When I took the eye exam for my driver's license as a teenager, I first tried without my glasses.
"Nice rows of blurry black lines, right?" I joked.
I slipped on my glasses. And, presto, crisp, distinct letters appeared before my eyes. The letters, of course, had always been there; I just couldn't recognize them.
When the California Supreme Court ruled May 15 that gay couples have the same constitutional right to marry as heterosexuals, it essentially said that one job of courts is to adjust the vision of people who simply haven't been able to see the injustice right in front of them.
Chief Justice Ronald George, a Republican appointee who wrote the 121-page majority opinion, said the nation's evolution in views and policies toward racial minorities and women teaches "that even the most familiar and generally accepted of social practices and traditions often mask an unfairness and inequality that frequently is not recognized or appreciated by those not directly harmed by those practices or traditions."
The 4-3 ruling -- the same split as in 1948 when California's top court became the first to strike down a ban on marriage between people of different races -- means gay couples can marry in California in about 30 days.

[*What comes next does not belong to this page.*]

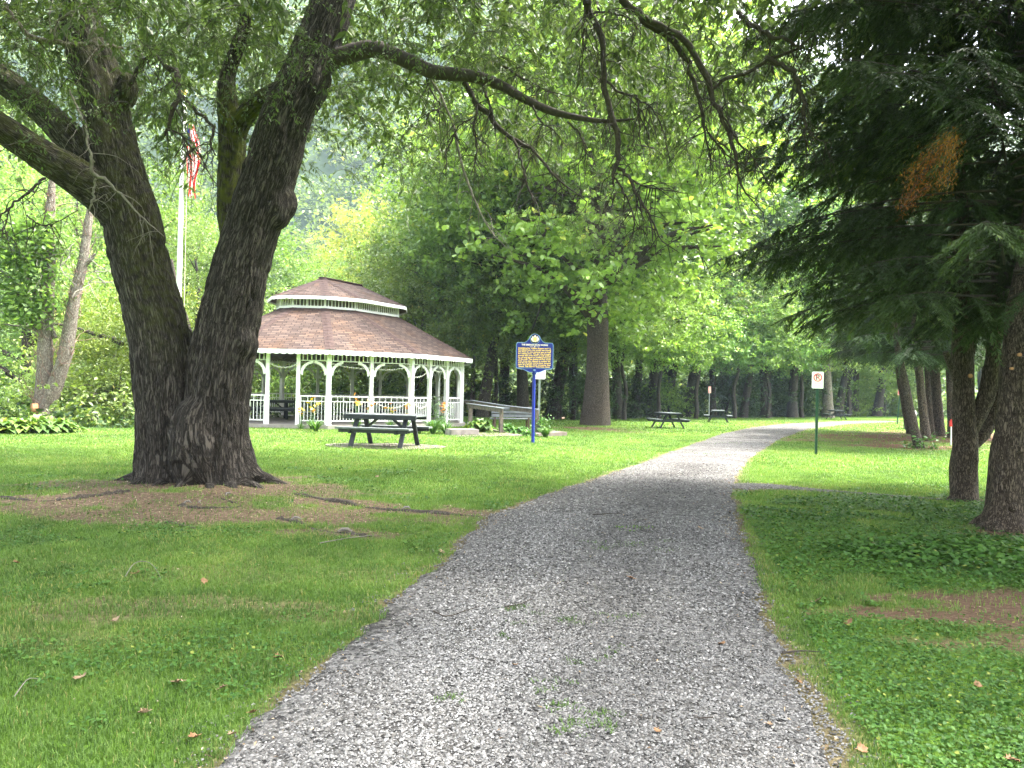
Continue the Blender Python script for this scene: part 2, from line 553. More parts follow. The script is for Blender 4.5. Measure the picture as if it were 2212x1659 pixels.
def path_depth(x, y):
    """metres inside the gravel (negative outside)"""
    l, r = path_edges(y)
    wob = .10 * (n2(x, y, 2.0, 5) - .5) * 2 + .09 * (n2(x, y, 7, 9) - .5) * 2
    d = np.minimum(x - l, r - x) + wob
    d = np.where(y > PYMAX, -9, d)
    best = np.full(len(x), -9.)
    for i in range(len(SPUR) - 1):
        a, b = SPUR[i], SPUR[i + 1]
        t = np.clip(((x - a[0]) * (b[0] - a[0]) + (y - a[1]) * (b[1] - a[1])) / ((b - a) ** 2).sum(), 0, 1)
        q = np.hypot(x - a[0] - t * (b[0] - a[0]), y - a[1] - t * (b[1] - a[1]))
        best = np.maximum(best, SPW[i] + (SPW[i + 1] - SPW[i]) * t - q)
    return np.maximum(d, best + wob * .6)

def gp(u, v):
    q = G(u, v); return q.x, q.y
DIRT = []      # x, y, rx, ry, strength, needle-red
def dirt_px(u, v, rx, ry, s, red=0.0): DIRT.append((*gp(u, v), rx, ry, s, red))
dirt_px(120, 1085, 2.1, .40, 1.0); dirt_px(300, 1075, 1.5, .5, 1.0); dirt_px(420, 1078, 1.4, .75, .8); dirt_px(560, 1062, 1.0, .5, .9)
dirt_px(720, 1085, 1.2, .32, 1.0); dirt_px(880, 1106, 1.2, .26, 1.0); dirt_px(1000, 1118, .7, .2, .8); dirt_px(450, 1120, 1.5, .5, .6)
dirt_px(430, 1112, 2.2, .5, 1.0); dirt_px(610, 1108, 1.5, .4, .9); dirt_px(180, 1108, 1.6, .35, .9); dirt_px(800, 1120, 1.3, .25, .8); dirt_px(720, 1150, 1.1, .2, .9); dirt_px(2060, 1330, 1.0, .3, 1.0, .35); dirt_px(380, 1130, .6, .2, .8); dirt_px(250, 1320, 1.0, .2, .75); dirt_px(480, 1310, .9, .2, .7); dirt_px(640, 1320, .6, .2, .7); dirt_px(420, 1240, 1.0, .2, .5); dirt_px(120, 1380, .6, .15, .5); dirt_px(800, 1240, .7, .25, .5)
dirt_px(60, 1210, .9, .3, .3); dirt_px(560, 1195, 1.3, .3, .35)
dirt_px(2130, 1300, .95, .33, 1.0, .35); dirt_px(2230, 1290, .9, .3, 1.0, .35); dirt_px(2190, 1395, .75, .22, .9, .3)
dirt_px(2190, 1150, .75, .35, 1.0, .35); dirt_px(2100, 1140, .5, .16, .8, .3); dirt_px(2090, 1080, .35, .3, .6, .2); dirt_px(1900, 1165, .35, .14, .5)
dirt_px(2050, 942, 3.6, 3.4, 1.0, .8); dirt_px(1905, 955, 1.7, 1.2, .8, .6); dirt_px(2150, 940, 4, 5, 1.0, .7)
dirt_px(1285, 926, 1.7, 2.0, 1.0, .5); dirt_px(1350, 933, 1.2, .8, .6, .4)
dirt_px(1000, 1180, .3, .5, .4); dirt_px(1740, 1420, .10, .3, .5)
for q_ in ((13.3, 26, 2.6, 2.0, 1, .8), (16, 31, 4.5, 4.5, 1, .8), (20, 33, 5.5, 6, 1, .8), (11.4, 28.5, 1.8, 1.3, .9, .6), (TREE_X, TREE_Y - .2, 1.75, 1.0, 1.0, 0), (TREE_X + 1.6, TREE_Y - .5, 1.2, .55, .9, 0), (TREE_X - 1.6, TREE_Y - .5, 1.2, .5, .9, 0)): DIRT.append(q_)
def dirt(x, y):
    s = np.zeros(len(x)); red = np.zeros(len(x))
    w = (fbm2(x, y, 1.6, 21) - .5) * 1.5 + (n2(x, y, 9, 3) - .5) * .9 + (n2(x, y, 3.5, 33) - .5) * 1.1
    for (cx, cy, rx, ry, k, rd) in DIRT:
        q = np.hypot((x - cx) / rx, (y - cy) / (ry * 1.45 if cx < 0 else ry))
        a = k * smooth((1.25 - q + w) / .7)
        s = np.maximum(s, a)
        red = np.maximum(red, a * rd)
    pd = path_depth(x, y)
    s = np.maximum(s, .85 * smooth((pd + .16) / .18))
    e = np.interp(x, EX, EY)
    s = np.maximum(s, smooth((y - e - .5) / 3))
    red = np.maximum(red, .2 * smooth((y - e) / 3))
    return s, red

def dist_lines(a, b, step): return list(np.arange(a, b, step))
xs = np.array(dist_lines(-420, -60, 20) + dist_lines(-60, -14, 1.5) + dist_lines(-14, 11, .1) + dist_lines(11, 60, 1.0) + dist_lines(60, 421, 20))
ys = np.array(dist_lines(-42, -2, 4) + dist_lines(-2, 2, .5) + dist_lines(2, 17, .1) + dist_lines(17, 62, .35) + dist_lines(62, 140, 3) + dist_lines(140, 501, 20))
X, Y = np.meshgrid(xs, ys)
Z = gz(X, Y)
a = Acc()
nx, ny = len(xs), len(ys)
i = np.arange(ny - 1)[:, None] * nx + np.arange(nx - 1)[None, :]
a.add(np.stack([X, Y, Z], -1).reshape(-1, 3), np.stack([i, i + 1, i + nx + 1, i + nx], -1).reshape(-1, 4))
mt, nt, nd, lk, out = newmat('lawn_soil')
at = nd.new('ShaderNodeAttribute'); at.attribute_name = 'dirt'
ar = nd.new('ShaderNodeAttribute'); ar.attribute_name = 'needles'
tc = nd.new('ShaderNodeTexCoord')
nA = nd.new('ShaderNodeTexNoise'); nA.inputs['Scale'].default_value = .55; nA.inputs['Detail'].default_value = 6
nB = nd.new('ShaderNodeTexNoise'); nB.inputs['Scale'].default_value = 22; nB.inputs['Detail'].default_value = 6; nB.inputs['Roughness'].default_value = .7
nC = nd.new('ShaderNodeTexNoise'); nC.inputs['Scale'].default_value = 70; nC.inputs['Detail'].default_value = 3
for q in (nA, nB, nC): lk.new(tc.outputs['Object'], q.inputs['Vector'])
gA = ramp(nd, [(0.05544, 0.1109, 0.01426), (0.08712, 0.1663, 0.02059), (0.1346, 0.2138, 0.03168)], [.3, .5, .72]); lk.new(nA.outputs[0], gA.inputs[0])
gB = ramp(nd, [(.35, .4, .35), (1, 1, 1), (1.35, 1.3, 1.1)], [.3, .52, .75]); lk.new(nB.outputs[0], gB.inputs[0])
mg = nd.new('ShaderNodeMixRGB'); mg.blend_type = 'MULTIPLY'; mg.inputs[0].default_value = 1
lk.new(gA.outputs[0], mg.inputs[1]); lk.new(gB.outputs[0], mg.inputs[2])
dA = ramp(nd, [(0.0375, 0.0255, 0.0165), (0.1125, 0.0795, 0.0525), (0.27, 0.2025, 0.135)], [.3, .52, .75]); lk.new(nB.outputs[0], dA.inputs[0])
dR = ramp(nd, [(0.04, 0.0176, 0.0112), (0.104, 0.048, 0.0288), (0.176, 0.096, 0.056)], [.3, .52, .75]); lk.new(nC.outputs[0], dR.inputs[0])
md = nd.new('ShaderNodeMixRGB'); lk.new(ar.outputs['Fac'], md.inputs[0]); lk.new(dA.outputs[0], md.inputs[1]); lk.new(dR.outputs[0], md.inputs[2])
mm = nd.new('ShaderNodeMixRGB'); lk.new(at.outputs['Fac'], mm.inputs[0]); lk.new(mg.outputs[0], mm.inputs[1]); lk.new(md.outputs[0], mm.inputs[2])
b = nd.new('ShaderNodeBsdfPrincipled'); b.inputs['Roughness'].default_value = .95; b.inputs['Specular IOR Level'].default_value = .1
lk.new(mm.outputs[0], b.inputs['Base Color'])
bp = nd.new('ShaderNodeBump'); bp.inputs['Strength'].default_value = .8; bp.inputs['Distance'].default_value = .03
lk.new(nB.outputs[0], bp.inputs['Height']); lk.new(bp.outputs[0], b.inputs['Normal']); lk.new(b.outputs[0], out.inputs[0])
ground = a.build('ground', mt, None, True)
tag(ground, kind='structure')
D, RD = dirt(X.ravel(), Y.ravel())
for nme, arr in (('dirt', D), ('needles', RD)):
    q = ground.data.attributes.new(nme, 'FLOAT', 'POINT')
    q.data.foreach_set('value', arr.astype(np.float32))

# gravel path: one sheet following the ground, raised a little
mt, nt, nd, lk, out = newmat('gravel')
tc = nd.new('ShaderNodeTexCoord')
vo = nd.new('ShaderNodeTexVoronoi'); vo.inputs['Scale'].default_value = 42; vo.inputs['Randomness'].default_value = 1
vo2 = nd.new('ShaderNodeTexVoronoi'); vo2.inputs['Scale'].default_value = 85
nA = nd.new('ShaderNodeTexNoise'); nA.inputs['Scale'].default_value = .9; nA.inputs['Detail'].default_value = 6; nA.inputs['Roughness'].default_value = .65
nB = nd.new('ShaderNodeTexNoise'); nB.inputs['Scale'].default_value = 12; nB.inputs['Detail'].default_value = 5
for q in (vo, vo2, nA, nB): lk.new(tc.outputs['Object'], q.inputs['Vector'])
sv = nd.new('ShaderNodeSeparateColor'); lk.new(vo.outputs['Color'], sv.inputs[0])
cA = ramp(nd, [(0.01887, 0.01841, 0.01759), (0.07544, 0.07361, 0.07031), (0.1382, 0.1349, 0.1288), (0.264, 0.2576, 0.246)], [.0, .25, .65, 1]); lk.new(sv.outputs[0], cA.inputs[0])
cB = ramp(nd, [(.42, .40, .38), (.78, .77, .765), (.98, .98, 1.0)], [.3, .48, .7]); lk.new(nA.outputs[0], cB.inputs[0])
mu = nd.new('ShaderNodeMixRGB'); mu.blend_type = 'MULTIPLY'; mu.inputs[0].default_value = 1
lk.new(cA.outputs[0], mu.inputs[1]); lk.new(cB.outputs[0], mu.inputs[2])
cC = ramp(nd, [(.5, .48, .46), (1, 1, 1)], [.3, .5]); lk.new(nB.outputs[0], cC.inputs[0])
mu2 = nd.new('ShaderNodeMixRGB'); mu2.blend_type = 'MULTIPLY'; mu2.inputs[0].default_value = .8
lk.new(mu.outputs[0], mu2.inputs[1]); lk.new(cC.outputs[0], mu2.inputs[2])
b = nd.new('ShaderNodeBsdfPrincipled'); b.inputs['Roughness'].default_value = .9; b.inputs['Specular IOR Level'].default_value = .2
lk.new(mu2.outputs[0], b.inputs['Base Color'])
ad = nd.new('ShaderNodeMath'); ad.operation = 'ADD'; lk.new(vo.outputs['Distance'], ad.inputs[0]); lk.new(vo2.outputs['Distance'], ad.inputs[1])
bp = nd.new('ShaderNodeBump'); bp.invert = True; bp.inputs['Strength'].default_value = 1; bp.inputs['Distance'].default_value = .014
lk.new(ad.outputs[0], bp.inputs['Height']); lk.new(bp.outputs[0], b.inputs['Normal']); lk.new(b.outputs[0], out.inputs[0])
M['gravel'] = mt
ysr = np.concatenate([np.arange(-6, 2, .5), np.arange(2, 16, .05), np.arange(16, PYMAX, .12)])
l, r = path_edges(ysr)
K = 26
tt = np.linspace(0, 1, K)
def edge_wob(y, o): return .10 * (n2(np.full_like(y, o), y, 2.1, o) - .5) * 2 + .06 * (n2(np.full_like(y, o), y, 8, o + 4) - .5) * 2
l2, r2 = l - edge_wob(ysr, 1.0) - .04, r + edge_wob(ysr, 6.0) + .04
PX = l2[:, None] + (r2 - l2)[:, None] * tt[None, :]
PY = np.repeat(ysr[:, None], K, 1)
crown_ = .03 * (1 - (2 * tt - 1) ** 4)[None, :]
PZ = gz(PX, PY) + .006 + crown_ + .012 * (fbm2(PX, PY, 1.2, 4) - .5)
PZ[:, 0] = gz(PX[:, 0], PY[:, 0]) - .02
PZ[:, -1] = gz(PX[:, -1], PY[:, -1]) - .02
a = Acc()
i = np.arange(len(ysr) - 1)[:, None] * K + np.arange(K - 1)[None, :]
a.add(np.stack([PX, PY, PZ], -1).reshape(-1, 3), np.stack([i, i + 1, i + K + 1, i + K], -1).reshape(-1, 4))
tag(a.build('gravel_path', mt, None, True), kind='structure')
a = Acc()
s = spline(np.column_stack([SPUR, SPW]), 40)
tg = unit(np.gradient(s[:, :2], axis=0)); nrm = np.stack([-tg[:, 1], tg[:, 0]], -1)
tt = np.linspace(-1, 1, 7)
wv = s[:, 2] * (1 + .5 * (n2(s[:, 0], s[:, 1], 3, 2) - .5))
PX = s[:, 0][:, None] + nrm[:, 0][:, None] * wv[:, None] * tt; PY = s[:, 1][:, None] + nrm[:, 1][:, None] * wv[:, None] * tt
PZ = gz(PX, PY) + .014
PZ[:, 0] -= .03; PZ[:, -1] -= .03
i = np.arange(39)[:, None] * 7 + np.arange(6)[None, :]
a.add(np.stack([PX, PY, PZ], -1).reshape(-1, 3), np.stack([i, i + 1, i + 8, i + 7], -1).reshape(-1, 4))
tag(a.build('gravel_spur', mt, None, True), kind='structure')
def path_z(x, y):
    l, r = path_edges(y)
    t = np.clip((x - l) / (r - l), 0, 1)
    return gz(x, y) + .006 + .03 * (1 - (2 * t - 1) ** 4) + .012 * (fbm2(x, y, 1.2, 4) - .5)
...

California follows Massachusetts, where more than 10,000 gay couples have married since 2004. But, unlike in Massachusetts, gay couples from any state will be able to marry there.
The breakthrough in the trendsetting Golden State -- home to one of every 8 Americans -- is gigantic.
As San Francisco Mayor Gavin Newsom, who triggered the court case in 2003 by allowing his city to issue licenses to gay couples, joyfully put it after the ruling, "As California goes, so goes the nation!"
The landmark ruling by the nation's most influential state court was immediately embraced by two California heavyweights: Republican Gov. Arnold Schwarzenegger and House Speaker Nancy Pelosi, a Democrat with the power to block any federal marriage amendment.
All is not sunny in California, though. Voters will likely have to decide on a state amendment aimed at once again restricting marriage to opposite-sex couples.
But Schwarzenegger and Pelosi will help protect this advance, which Chief Justice George noted flows from recognition that the right to marry the person of one's choice is a "basic civil right (guaranteed) to all Californians."
So, his court isn't creating a new right. It's just saying the state mustn't block gay couples from exercising the right to marry -- just as it mustn't block interracial couples: "An individual's sexual orientation -- like a person's race or gender -- does not constitute a legitimate basis upon which to deny or withhold legal rights."